Existing large language model-based code generation pipelines typically use beam search or sampling algorithms during the decoding process. Although the programs they generate achieve high token-matching-based scores, they often fail to compile or generate incorrect outputs. The main reason is that conventional Transformer decoding algorithms may not be the best choice for code generation. In this work, we propose a novel Transformer decoding algorithm, Planning-Guided Transformer Decoding (PG-TD), that uses a planning algorithm to do lookahead search and guide the Transformer to generate better programs. Specifically, instead of simply optimizing the likelihood of the generated sequences, the Transformer makes use of a planner that generates complete programs and tests them on public test cases. The Transformer can therefore make more informed decisions and generate tokens that will eventually lead to higher-quality programs. We also design a mechanism that shares information between the Transformer and the planner to make our algorithm computationally efficient. We empirically evaluate our framework with several large language models as backbones on public coding challenge benchmarks, showing that 1) it can generate programs that consistently achieve higher performance compared with competing baseline methods; 2) it enables controllable code generation, such as concise codes and highly-commented codes by optimizing modified objective.

Author Information

Shun Zhang (University of Michigan)
Zhenfang Chen (The University of Hong Kong)
Yikang Shen (MIT-IBM Watson Lab)
Mingyu Ding (The University of Hong Kong)
Josh Tenenbaum (MIT)

Josh Tenenbaum is an Associate Professor of Computational Cognitive Science at MIT in the Department of Brain and Cognitive Sciences and the Computer Science and Artificial Intelligence Laboratory (CSAIL).

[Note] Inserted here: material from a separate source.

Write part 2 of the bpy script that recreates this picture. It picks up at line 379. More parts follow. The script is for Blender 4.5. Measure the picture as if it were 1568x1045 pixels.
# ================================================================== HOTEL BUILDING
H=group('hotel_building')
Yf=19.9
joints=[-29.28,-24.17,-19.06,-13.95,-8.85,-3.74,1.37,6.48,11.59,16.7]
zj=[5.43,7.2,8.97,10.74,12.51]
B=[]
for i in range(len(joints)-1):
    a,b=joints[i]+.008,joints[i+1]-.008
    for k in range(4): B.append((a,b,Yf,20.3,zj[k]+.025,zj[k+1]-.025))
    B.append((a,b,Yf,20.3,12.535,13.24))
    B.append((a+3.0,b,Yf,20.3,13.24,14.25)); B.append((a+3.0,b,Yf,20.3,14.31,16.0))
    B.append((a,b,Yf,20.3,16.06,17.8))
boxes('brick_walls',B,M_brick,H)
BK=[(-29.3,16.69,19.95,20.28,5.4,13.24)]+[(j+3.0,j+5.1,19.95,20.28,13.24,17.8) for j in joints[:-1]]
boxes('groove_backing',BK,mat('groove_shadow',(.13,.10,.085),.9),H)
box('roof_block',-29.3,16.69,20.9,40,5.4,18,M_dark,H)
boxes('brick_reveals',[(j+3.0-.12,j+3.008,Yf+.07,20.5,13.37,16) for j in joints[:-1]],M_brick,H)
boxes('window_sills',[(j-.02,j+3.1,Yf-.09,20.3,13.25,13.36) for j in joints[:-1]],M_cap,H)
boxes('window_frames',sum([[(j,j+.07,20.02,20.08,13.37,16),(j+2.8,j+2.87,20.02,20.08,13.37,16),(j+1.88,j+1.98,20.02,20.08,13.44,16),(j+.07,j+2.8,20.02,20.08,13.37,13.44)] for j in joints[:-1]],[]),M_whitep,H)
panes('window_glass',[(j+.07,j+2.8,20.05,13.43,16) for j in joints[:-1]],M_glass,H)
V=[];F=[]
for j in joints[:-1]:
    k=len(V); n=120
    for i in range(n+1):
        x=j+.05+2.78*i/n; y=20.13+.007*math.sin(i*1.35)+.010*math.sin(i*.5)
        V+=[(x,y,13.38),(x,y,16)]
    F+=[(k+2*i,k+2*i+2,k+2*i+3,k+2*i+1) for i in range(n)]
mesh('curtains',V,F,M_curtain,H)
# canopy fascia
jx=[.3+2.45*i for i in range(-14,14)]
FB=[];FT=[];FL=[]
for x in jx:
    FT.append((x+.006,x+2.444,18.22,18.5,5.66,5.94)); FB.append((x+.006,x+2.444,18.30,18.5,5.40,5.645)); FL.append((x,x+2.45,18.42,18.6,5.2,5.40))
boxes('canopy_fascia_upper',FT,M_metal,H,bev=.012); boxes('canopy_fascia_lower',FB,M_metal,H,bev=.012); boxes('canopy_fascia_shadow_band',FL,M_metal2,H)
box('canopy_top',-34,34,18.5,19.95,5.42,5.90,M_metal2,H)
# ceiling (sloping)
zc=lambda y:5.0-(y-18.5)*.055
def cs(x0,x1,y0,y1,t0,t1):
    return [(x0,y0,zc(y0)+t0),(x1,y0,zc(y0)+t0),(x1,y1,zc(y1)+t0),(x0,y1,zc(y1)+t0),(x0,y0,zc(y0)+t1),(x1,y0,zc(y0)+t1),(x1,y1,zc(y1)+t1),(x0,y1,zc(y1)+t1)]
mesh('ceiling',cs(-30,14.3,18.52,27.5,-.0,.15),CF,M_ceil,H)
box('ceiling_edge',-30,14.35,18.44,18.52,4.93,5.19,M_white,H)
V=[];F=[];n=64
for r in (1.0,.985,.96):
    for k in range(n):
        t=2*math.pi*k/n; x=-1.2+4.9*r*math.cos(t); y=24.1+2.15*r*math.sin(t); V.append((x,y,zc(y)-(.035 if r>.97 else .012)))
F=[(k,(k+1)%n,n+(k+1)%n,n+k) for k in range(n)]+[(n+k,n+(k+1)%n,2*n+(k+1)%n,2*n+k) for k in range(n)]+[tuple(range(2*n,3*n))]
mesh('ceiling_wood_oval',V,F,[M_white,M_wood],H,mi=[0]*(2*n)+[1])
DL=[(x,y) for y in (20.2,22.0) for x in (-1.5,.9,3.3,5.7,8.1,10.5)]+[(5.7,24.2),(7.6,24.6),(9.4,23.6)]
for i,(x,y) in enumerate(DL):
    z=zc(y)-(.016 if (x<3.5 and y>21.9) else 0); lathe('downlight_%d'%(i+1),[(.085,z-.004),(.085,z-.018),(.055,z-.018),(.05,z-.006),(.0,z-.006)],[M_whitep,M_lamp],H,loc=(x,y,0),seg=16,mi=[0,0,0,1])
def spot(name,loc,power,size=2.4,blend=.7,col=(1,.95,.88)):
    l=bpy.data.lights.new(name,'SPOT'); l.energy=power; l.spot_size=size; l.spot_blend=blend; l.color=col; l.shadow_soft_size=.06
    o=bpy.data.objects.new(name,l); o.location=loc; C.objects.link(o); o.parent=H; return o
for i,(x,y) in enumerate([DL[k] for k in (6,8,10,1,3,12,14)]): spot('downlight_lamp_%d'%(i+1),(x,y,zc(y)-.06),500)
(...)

He received his PhD from MIT in 1999, and was an Assistant Professor at Stanford University from 1999 to 2002. He studies learning and inference in humans and machines, with the twin goals of understanding human intelligence in computational terms and bringing computers closer to human capacities. He focuses on problems of inductive generalization from limited data -- learning concepts and word meanings, inferring causal relations or goals -- and learning abstract knowledge that supports these inductive leaps in the form of probabilistic generative models or 'intuitive theories'. He has also developed several novel machine learning methods inspired by human learning and perception, most notably Isomap, an approach to unsupervised learning of nonlinear manifolds in high-dimensional data. He has been Associate Editor for the journal Cognitive Science, has been active on program committees for the CogSci and NIPS conferences, and has co-organized a number of workshops, tutorials and summer schools in human and machine learning. Several of his papers have received outstanding paper awards or best student paper awards at the IEEE Computer Vision and Pattern Recognition (CVPR), NIPS, and Cognitive Science conferences. He is the recipient of the New Investigator Award from the Society for Mathematical Psychology (2005), the Early Investigator Award from the Society of Experimental Psychologists (2007), and the Distinguished Scientific Award for Early Career Contribution to Psychology (in the area of cognition and human learning) from the American Psychological Association (2008).